:: GIVEN MATERIAL ::

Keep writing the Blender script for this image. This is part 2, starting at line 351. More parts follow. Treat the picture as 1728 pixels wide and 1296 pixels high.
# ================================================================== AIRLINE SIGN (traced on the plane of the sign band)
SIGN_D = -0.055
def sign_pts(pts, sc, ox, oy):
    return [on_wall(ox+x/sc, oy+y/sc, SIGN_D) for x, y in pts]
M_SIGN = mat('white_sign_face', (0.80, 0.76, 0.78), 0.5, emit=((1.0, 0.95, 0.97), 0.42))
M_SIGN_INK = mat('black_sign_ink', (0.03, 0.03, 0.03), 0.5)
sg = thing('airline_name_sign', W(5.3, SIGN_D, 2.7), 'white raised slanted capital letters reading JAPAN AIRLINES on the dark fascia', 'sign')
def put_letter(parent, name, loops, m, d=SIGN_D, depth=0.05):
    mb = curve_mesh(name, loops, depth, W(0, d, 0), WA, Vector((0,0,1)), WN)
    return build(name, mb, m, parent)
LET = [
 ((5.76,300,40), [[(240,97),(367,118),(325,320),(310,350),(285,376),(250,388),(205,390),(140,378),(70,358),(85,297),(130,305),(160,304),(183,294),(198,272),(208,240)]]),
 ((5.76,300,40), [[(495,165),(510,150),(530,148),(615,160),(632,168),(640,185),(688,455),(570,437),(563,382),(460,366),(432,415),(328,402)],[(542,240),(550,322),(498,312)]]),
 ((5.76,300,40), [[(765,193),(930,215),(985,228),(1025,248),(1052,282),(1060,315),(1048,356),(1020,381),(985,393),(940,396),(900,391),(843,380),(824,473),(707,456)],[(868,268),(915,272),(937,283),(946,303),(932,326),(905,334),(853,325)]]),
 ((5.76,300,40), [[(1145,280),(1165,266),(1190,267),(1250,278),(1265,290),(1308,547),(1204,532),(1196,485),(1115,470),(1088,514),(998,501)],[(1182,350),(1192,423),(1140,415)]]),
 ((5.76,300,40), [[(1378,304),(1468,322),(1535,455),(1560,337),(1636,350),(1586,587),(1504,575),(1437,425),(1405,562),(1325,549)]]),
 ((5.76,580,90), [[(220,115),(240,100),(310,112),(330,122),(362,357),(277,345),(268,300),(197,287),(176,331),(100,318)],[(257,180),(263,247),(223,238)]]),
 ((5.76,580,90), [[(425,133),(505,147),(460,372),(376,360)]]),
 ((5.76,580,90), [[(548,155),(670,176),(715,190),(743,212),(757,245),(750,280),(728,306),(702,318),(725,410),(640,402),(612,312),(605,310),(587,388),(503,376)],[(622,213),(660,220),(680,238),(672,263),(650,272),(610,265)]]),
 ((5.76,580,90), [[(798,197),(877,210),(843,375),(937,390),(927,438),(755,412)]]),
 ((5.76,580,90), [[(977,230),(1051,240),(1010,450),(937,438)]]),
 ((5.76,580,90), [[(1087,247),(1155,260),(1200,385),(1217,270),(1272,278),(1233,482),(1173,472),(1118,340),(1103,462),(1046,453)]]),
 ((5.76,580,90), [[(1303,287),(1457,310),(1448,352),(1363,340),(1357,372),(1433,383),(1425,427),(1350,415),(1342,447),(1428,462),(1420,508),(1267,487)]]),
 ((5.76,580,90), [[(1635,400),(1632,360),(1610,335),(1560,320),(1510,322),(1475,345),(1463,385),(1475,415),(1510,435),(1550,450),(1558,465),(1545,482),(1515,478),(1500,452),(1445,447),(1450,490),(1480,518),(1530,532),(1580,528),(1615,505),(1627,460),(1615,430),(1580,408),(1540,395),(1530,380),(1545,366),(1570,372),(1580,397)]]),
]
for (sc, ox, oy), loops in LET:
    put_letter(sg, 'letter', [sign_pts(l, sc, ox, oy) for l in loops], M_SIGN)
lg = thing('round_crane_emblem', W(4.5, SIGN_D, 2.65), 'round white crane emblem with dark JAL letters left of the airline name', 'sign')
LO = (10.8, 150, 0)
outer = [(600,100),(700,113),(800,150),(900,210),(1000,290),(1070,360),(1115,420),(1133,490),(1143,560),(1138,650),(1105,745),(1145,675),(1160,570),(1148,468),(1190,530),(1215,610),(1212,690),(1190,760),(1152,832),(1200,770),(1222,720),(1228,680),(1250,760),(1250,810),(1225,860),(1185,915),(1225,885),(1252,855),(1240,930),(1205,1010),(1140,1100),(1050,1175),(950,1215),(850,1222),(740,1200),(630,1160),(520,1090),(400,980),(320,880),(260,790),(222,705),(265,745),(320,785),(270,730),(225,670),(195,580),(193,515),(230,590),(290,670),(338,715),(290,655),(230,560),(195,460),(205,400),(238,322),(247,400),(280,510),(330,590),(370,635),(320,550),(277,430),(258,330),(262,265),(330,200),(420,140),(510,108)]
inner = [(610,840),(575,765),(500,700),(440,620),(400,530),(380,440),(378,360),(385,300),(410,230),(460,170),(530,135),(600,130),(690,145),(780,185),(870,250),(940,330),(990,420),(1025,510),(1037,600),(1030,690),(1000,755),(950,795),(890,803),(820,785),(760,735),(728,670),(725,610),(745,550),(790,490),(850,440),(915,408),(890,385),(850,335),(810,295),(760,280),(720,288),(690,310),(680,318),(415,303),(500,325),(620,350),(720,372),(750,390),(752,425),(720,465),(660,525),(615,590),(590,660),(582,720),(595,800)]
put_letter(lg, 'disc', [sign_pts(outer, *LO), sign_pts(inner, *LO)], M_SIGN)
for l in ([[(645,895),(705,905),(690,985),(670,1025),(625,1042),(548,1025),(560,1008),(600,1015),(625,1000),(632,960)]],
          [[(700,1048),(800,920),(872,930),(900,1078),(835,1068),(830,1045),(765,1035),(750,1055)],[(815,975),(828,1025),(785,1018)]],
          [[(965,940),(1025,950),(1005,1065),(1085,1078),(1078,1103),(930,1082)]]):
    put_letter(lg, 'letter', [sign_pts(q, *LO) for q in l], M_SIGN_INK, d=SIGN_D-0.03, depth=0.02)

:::

§ **EXERCISE REQUIREMENTS**
Extract all of the data shown above and repeat it verbatim.

§ **TASK OUTPUT**
Keep writing the Blender script for this image. This is part 2, starting at line 351. More parts follow. Treat the picture as 1728 pixels wide and 1296 pixels high.
# ================================================================== AIRLINE SIGN (traced on the plane of the sign band)
SIGN_D = -0.055
def sign_pts(pts, sc, ox, oy):
    return [on_wall(ox+x/sc, oy+y/sc, SIGN_D) for x, y in pts]
M_SIGN = mat('white_sign_face', (0.80, 0.76, 0.78), 0.5, emit=((1.0, 0.95, 0.97), 0.42))
M_SIGN_INK = mat('black_sign_ink', (0.03, 0.03, 0.03), 0.5)
sg = thing('airline_name_sign', W(5.3, SIGN_D, 2.7), 'white raised slanted capital letters reading JAPAN AIRLINES on the dark fascia', 'sign')
def put_letter(parent, name, loops, m, d=SIGN_D, depth=0.05):
    mb = curve_mesh(name, loops, depth, W(0, d, 0), WA, Vector((0,0,1)), WN)
    return build(name, mb, m, parent)
LET = [
 ((5.76,300,40), [[(240,97),(367,118),(325,320),(310,350),(285,376),(250,388),(205,390),(140,378),(70,358),(85,297),(130,305),(160,304),(183,294),(198,272),(208,240)]]),
 ((5.76,300,40), [[(495,165),(510,150),(530,148),(615,160),(632,168),(640,185),(688,455),(570,437),(563,382),(460,366),(432,415),(328,402)],[(542,240),(550,322),(498,312)]]),
 ((5.76,300,40), [[(765,193),(930,215),(985,228),(1025,248),(1052,282),(1060,315),(1048,356),(1020,381),(985,393),(940,396),(900,391),(843,380),(824,473),(707,456)],[(868,268),(915,272),(937,283),(946,303),(932,326),(905,334),(853,325)]]),
 ((5.76,300,40), [[(1145,280),(1165,266),(1190,267),(1250,278),(1265,290),(1308,547),(1204,532),(1196,485),(1115,470),(1088,514),(998,501)],[(1182,350),(1192,423),(1140,415)]]),
 ((5.76,300,40), [[(1378,304),(1468,322),(1535,455),(1560,337),(1636,350),(1586,587),(1504,575),(1437,425),(1405,562),(1325,549)]]),
 ((5.76,580,90), [[(220,115),(240,100),(310,112),(330,122),(362,357),(277,345),(268,300),(197,287),(176,331),(100,318)],[(257,180),(263,247),(223,238)]]),
 ((5.76,580,90), [[(425,133),(505,147),(460,372),(376,360)]]),
 ((5.76,580,90), [[(548,155),(670,176),(715,190),(743,212),(757,245),(750,280),(728,306),(702,318),(725,410),(640,402),(612,312),(605,310),(587,388),(503,376)],[(622,213),(660,220),(680,238),(672,263),(650,272),(610,265)]]),
 ((5.76,580,90), [[(798,197),(877,210),(843,375),(937,390),(927,438),(755,412)]]),
 ((5.76,580,90), [[(977,230),(1051,240),(1010,450),(937,438)]]),
 ((5.76,580,90), [[(1087,247),(1155,260),(1200,385),(1217,270),(1272,278),(1233,482),(1173,472),(1118,340),(1103,462),(1046,453)]]),
 ((5.76,580,90), [[(1303,287),(1457,310),(1448,352),(1363,340),(1357,372),(1433,383),(1425,427),(1350,415),(1342,447),(1428,462),(1420,508),(1267,487)]]),
 ((5.76,580,90), [[(1635,400),(1632,360),(1610,335),(1560,320),(1510,322),(1475,345),(1463,385),(1475,415),(1510,435),(1550,450),(1558,465),(1545,482),(1515,478),(1500,452),(1445,447),(1450,490),(1480,518),(1530,532),(1580,528),(1615,505),(1627,460),(1615,430),(1580,408),(1540,395),(1530,380),(1545,366),(1570,372),(1580,397)]]),
]
for (sc, ox, oy), loops in LET:
    put_letter(sg, 'letter', [sign_pts(l, sc, ox, oy) for l in loops], M_SIGN)
lg = thing('round_crane_emblem', W(4.5, SIGN_D, 2.65), 'round white crane emblem with dark JAL letters left of the airline name', 'sign')
LO = (10.8, 150, 0)
outer = [(600,100),(700,113),(800,150),(900,210),(1000,290),(1070,360),(1115,420),(1133,490),(1143,560),(1138,650),(1105,745),(1145,675),(1160,570),(1148,468),(1190,530),(1215,610),(1212,690),(1190,760),(1152,832),(1200,770),(1222,720),(1228,680),(1250,760),(1250,810),(1225,860),(1185,915),(1225,885),(1252,855),(1240,930),(1205,1010),(1140,1100),(1050,1175),(950,1215),(850,1222),(740,1200),(630,1160),(520,1090),(400,980),(320,880),(260,790),(222,705),(265,745),(320,785),(270,730),(225,670),(195,580),(193,515),(230,590),(290,670),(338,715),(290,655),(230,560),(195,460),(205,400),(238,322),(247,400),(280,510),(330,590),(370,635),(320,550),(277,430),(258,330),(262,265),(330,200),(420,140),(510,108)]
inner = [(610,840),(575,765),(500,700),(440,620),(400,530),(380,440),(378,360),(385,300),(410,230),(460,170),(530,135),(600,130),(690,145),(780,185),(870,250),(940,330),(990,420),(1025,510),(1037,600),(1030,690),(1000,755),(950,795),(890,803),(820,785),(760,735),(728,670),(725,610),(745,550),(790,490),(850,440),(915,408),(890,385),(850,335),(810,295),(760,280),(720,288),(690,310),(680,318),(415,303),(500,325),(620,350),(720,372),(750,390),(752,425),(720,465),(660,525),(615,590),(590,660),(582,720),(595,800)]
put_letter(lg, 'disc', [sign_pts(outer, *LO), sign_pts(inner, *LO)], M_SIGN)
for l in ([[(645,895),(705,905),(690,985),(670,1025),(625,1042),(548,1025),(560,1008),(600,1015),(625,1000),(632,960)]],
          [[(700,1048),(800,920),(872,930),(900,1078),(835,1068),(830,1045),(765,1035),(750,1055)],[(815,975),(828,1025),(785,1018)]],
          [[(965,940),(1025,950),(1005,1065),(1085,1078),(1078,1103),(930,1082)]]):
    put_letter(lg, 'letter', [sign_pts(q, *LO) for q in l], M_SIGN_INK, d=SIGN_D-0.03, depth=0.02)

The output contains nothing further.